I find it pretty much impossible to talk about music on any theoretical level, and sometimes I feel guilty talking about all these complicated, groundbreaking records as I can’t even read music, let alone understand it, except on an emotional basis. Which is good in a way, as almost all of the Hold Steady’s albums are based on filtering deep, interwoven and pop-culture filled narratives through old, almost recognisable guitar riffs, the music itself not particularly experimental, in fact purposely NOT so I think. But anyway – the album itself. THS have an underlying, rather ambiguous narrative through every single one of their songs, which on the first few listens seems to be just about being AMERICAN and LONELY and DRUNK and ON DRUGS and THROWING IN OCCASIONAL LITERARY REFERENCES. Which in itself is still rather amazing, and a lot of the time the lyrics work on a more anonymous level, a lot of the events and feelings Craig Finn sings about (aside from being American, I guess), well, I’VE felt them, and experienced them.

But then (well it took a while for me) it hits you, that certain characters keep coming up, and these characters seem to be going to the same places, and the countless biblical references all start to tie together and you realise that over their something-like sixty song career the Hold Steady have been telling a very individual story, sketching little pieces of lives then revisiting a certain event two, three or four albums later. And importantly, it’s a FANTASTIC story, about a good-girl-gone-bad called Hallelujah (or Holly as Finn eventually calls her), who gets caught up in “some complicated things”, falling in love with the drug dealer Charlemagne and then gang member Gideon, and Holly’s kinda the heroine and kinda Jesus and kinda Judas too. There’s so much going on, even just on this one album, which tracks her descent into addiction and basically being a MESSED-UP-GIRL and then the last song’s a resurrection scene (this band does maybe the best album closers of any artist EVER). But it’s nowhere near as simple as this and her ‘rebirth’ is pretty much a hollow gesture and no-one’s any happier than where they started but ANYWAY I could write for hours about the story but I won’t.

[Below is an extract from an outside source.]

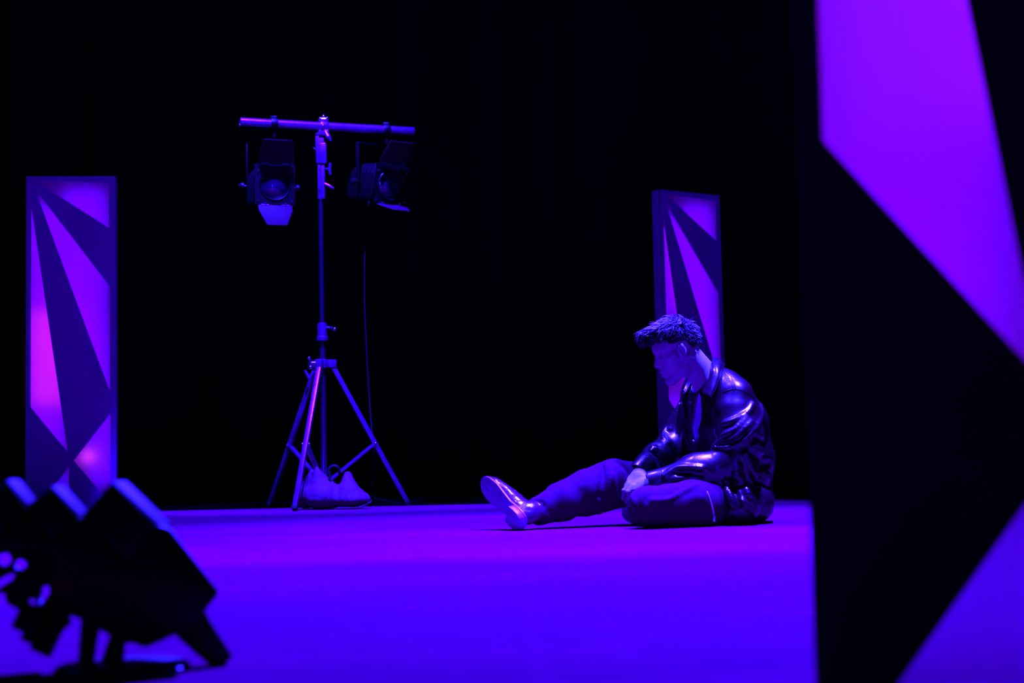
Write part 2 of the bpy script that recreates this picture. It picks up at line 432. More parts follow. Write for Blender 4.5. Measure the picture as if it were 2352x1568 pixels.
place(panel, 163, 9.3, math.radians(6), 'tall violet light box panel with ray cut-outs, far left of the light stand')
place(p2, 1603, 10.35, math.radians(34), 'tall light box panel with ray cut-outs standing behind the seated person')
p3.scale = (.93, .93, .93)
place(p3, 2452, 1.48, math.radians(-22), 'blurred black light box panel with big violet openings, closest to the lens')

# ------------------------------------------------------------------ light stand
def make_stand():
    YP = 8.93
    base = P(745, 1165, YP); r = empty('light_stand', (base[0], YP, 0)); bx = base[0]
    def pole(z0, z1, rad, name, m='alu'): return MB().tube([(bx, YP, z0), (bx, YP, z1)], rad, 20).build(name, M[m], r)
    zt = lambda py: P(740, py, YP)[2]
    pole(.10, zt(770), .0175, 'lower_tube', 'dull'); pole(zt(775), zt(320), .0140, 'upper_tube', 'dull')
    # locking collar
    c = MB(); c.lathe((bx, YP, zt(782)), (0, 0, 1), [(0, .017), (0, .033), (.012, .034), (.022, .033), (.026, .029), (.088, .029), (.098, .027), (.104, .018)], 24)
    c = c.build('collar', M['alu'], r)
    k = MB(); k.tube([(bx + .02, YP - .01, zt(752)), (bx + .062, YP - .02, zt(754))], .006, 10); k.ball((bx + .075, YP - .022, zt(757)), .011)
    k.tube([(bx + .05, YP - .02, zt(748)), (bx + .056, YP - .02, zt(760))], .005, 8); k.build('clamp_screw', M['steel'], c)
    # leg yoke
    y = MB(); y.lathe((bx, YP, zt(845)), (0, 0, 1), [(0, .018), (0, .036), (.05, .036), (.05, .018)], 24)
    feet = [(-.103, -.49), (.475, .16), (-.372, .33)]
    for fx, fy in feet:
        d = np.array([fx, fy]) / math.hypot(fx, fy); y.beam((bx + d[0] * .01, YP + d[1] * .01, zt(835)), (bx + d[0] * .078, YP + d[1] * .078, zt(835)), .036, .045, (-d[1], d[0], 0))
    y = y.build('leg_yoke', M['alu'], r, .002)
    k = MB(); kx = P(712, 833, YP - .05); k.tube([kx + (.055, 0, 0), kx], .006, 10); k.tube([kx + (-.006, 0, .03), kx + (.004, 0, -.032)], [.010, .012], 12)
    k.ball(kx + (-.004, -.008, .026), .011); k.ball(kx + (.004, -.008, -.028), .013); k.build('clamp_screw', M['steel'], y)
    k = MB(); q = P(708, 862, YP + .03); k.tube([q + (-.02, 0, .03), q + (.006, 0, -.02)], [.007, .010], 10); k.tube([q + (.03, 0, .02), q + (.006, 0, -.02)], [.007, .010], 10); k.build('clamp_screw', M['alu'], y)
    # legs and braces
    zm = zt(1020)
    for i, (fx, fy) in enumerate(feet):
        d = np.array([fx, fy]) / math.hypot(fx, fy)
        top = np.array([bx + d[0] * .06, YP + d[1] * .06, zt(842)]); ft = np.array([bx + fx, YP + fy, .012])
        t = (top[2] - zm) / (top[2] - ft[2]); mid = top + (ft - top) * t
        leg = MB().beam(top, ft, .026, .026, (-d[1], d[0], 0)).build('leg', M['alu'], r, .002)
        e = ft + (top - ft) / np.linalg.norm(top - ft) * .022
        MB().beam(e, ft - (top - ft) / np.linalg.norm(top - ft) * .006, .030, .030, (-d[1], d[0], 0)).build('foot', M['rubber'], leg, .003)
        for e in (-1, 1): MB().ball(mid + np.array([-d[1], d[0], 0]) * .02 * e, .008).build('bolt', M['steel'], leg)
        low = np.array([bx + d[0] * .03, YP + d[1] * .03, .155])
        MB().beam(mid, low, .026, .016, (-d[1], d[0], 0)).build('brace', M['alu'], r, .002)
    c = MB(); c.lathe((bx, YP, .13), (0, 0, 1), [(0, .018), (0, .034), (.045, .034), (.045, .018)], 20); c.build('brace_collar', M['alu'], r)
    # top: ratchet section, swivel, bar clamp
    a = MB(); a.box((bx - .006, YP, (zt(375) + zt(458)) / 2), (.018, .034, zt(375) - zt(458))); a.box((bx + .015, YP, (zt(375) + zt(458)) / 2), (.022, .040, zt(375) - zt(458)))
    a = a.build('lock_section', M['alu'], r, .003)
    for (px, py) in ((734, 388), (746, 386), (746, 404), (734, 436), (745, 427), (746, 445), (743, 453)):
        MB().ball(P(px, py, YP - .02), .005, 8).build('bolt', M['steel'], a)
    k = MB(); k.tube([P(748, 388, YP - .01), P(757, 388, YP - .02)], .005, 8); k.tube([P(759, 374, YP - .02), P(757, 388, YP - .02), P(759, 401, YP - .02)], [.007, .010, .007], 10); k.build('wing_knob', M['alu'], a)
    k = MB(); k.tube([P(746, 422, YP - .02), P(757, 428, YP - .03), P(767, 433, YP - .03)], [.008, .010, .005], 10); k.build('wing_knob', M['alu'], a)
    s = MB(); s.beam(P(737, 376, YP), P(735, 312, YP), .052, .05); s.beam(P(743, 376, YP - .005), P(741, 330, YP - .005), .045, .05); s.box(P(738, 309, YP), (.075, .06, .018))
    s = s.build('swivel_head', M['alu'], r, .006)
    MB().tube([P(720, 340, YP - .02), P(726, 344, YP - .02), P(727, 365, YP - .02), P(734, 369, YP - .02)], .005, 8).build('safety_pin', M['steel'], s)
    MB().tube([P(748, 302, YP - .03), P(754, 314, YP - .04), P(760, 324, YP - .04)], [.010, .015, .006], 10).build('wing_knob', M['alu'], s)
    # cross bar
    A, B = P(552, 280, 8.75), P(950, 302, 9.11); d = (B - A) / np.linalg.norm(B - A); n = 24
    bar = MB(); bar.tube([A, B], .0255, n, cap=False); bar.tube([B, A], .0225, n, cap=False)
    for q, e in ((A, 0), (B, 0)):
        pass
    bar.build('cross_bar', M['alu'], r)
    cpt = A + (B - A) * .472
    c = MB(); c.lathe(cpt - d * .024, d, [(0, .026), (0, .034), (.014, .035), (.034, .035), (.048, .034), (.048, .026)], 24)
    c.box(cpt + (0, -.005, .036), (.055, .03, .014)); c.box(cpt + (0, 0, -.04), (.06, .05, .03)); c = c.build('bar_clamp', M['alu'], r, .002)
    k = MB(); k.tube([cpt + (0, -.004, .035), cpt + (0, -.004, .075)], .005, 8); k.ball(cpt + (0, -.004, .058), .012); k.ball(cpt + (-.02, -.015, .045), .009); k.ball(cpt + (.022, -.015, .045), .009); k.tube([cpt + (-.02, -.012, .045), cpt + (.022, -.012, .045)], .005, 8)
    k.build('wing_nut', M['steel'], c); MB().ball(cpt + (.002, -.036, .0), .006).build('bolt', M['steel'], c)
    tag(r, 'silver lighting stand with T bar and three braced legs', 'light stand')
    return A, B
BAR_A, BAR_B = make_stand()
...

One of the things I like most about both the Hold Steady and about the story they tell is how there’s a focus, how (and I know it sounds silly) there’s a SCENE, a musical scene, a community of people and bands that all come together around certain art and how the music isn’t just something you hear in the background, but an active part of life, and it has specific connotations and MEANING and stuff, it’s something to be a part of, whether it’s the 90s hardcore scene that Finn places his characters or the ‘Unified Scene’ who obsess over the Hold Steady and follow them across the world, who’re probably bigger fans than I. But this is one of the things I love about Offbeat at Warwick, how it’s a group of people with similar personalities and taste who’re thrown together and then suddenly they’ve become your best friends and some of the best moments of your life have come with this disparate group of people, all because something so ambiguous a label as an “indie/alternative music society” has brought you together into an actual something. And this is what I hope will continue to happen while I’m President, that the little scene we’ve got going will continue to go and grow, and that new people will come in and find the most amazing, interesting people, and they’ll end up sitting on each other’s floors listening to old records and falling in love and it’s all because of MUSIC.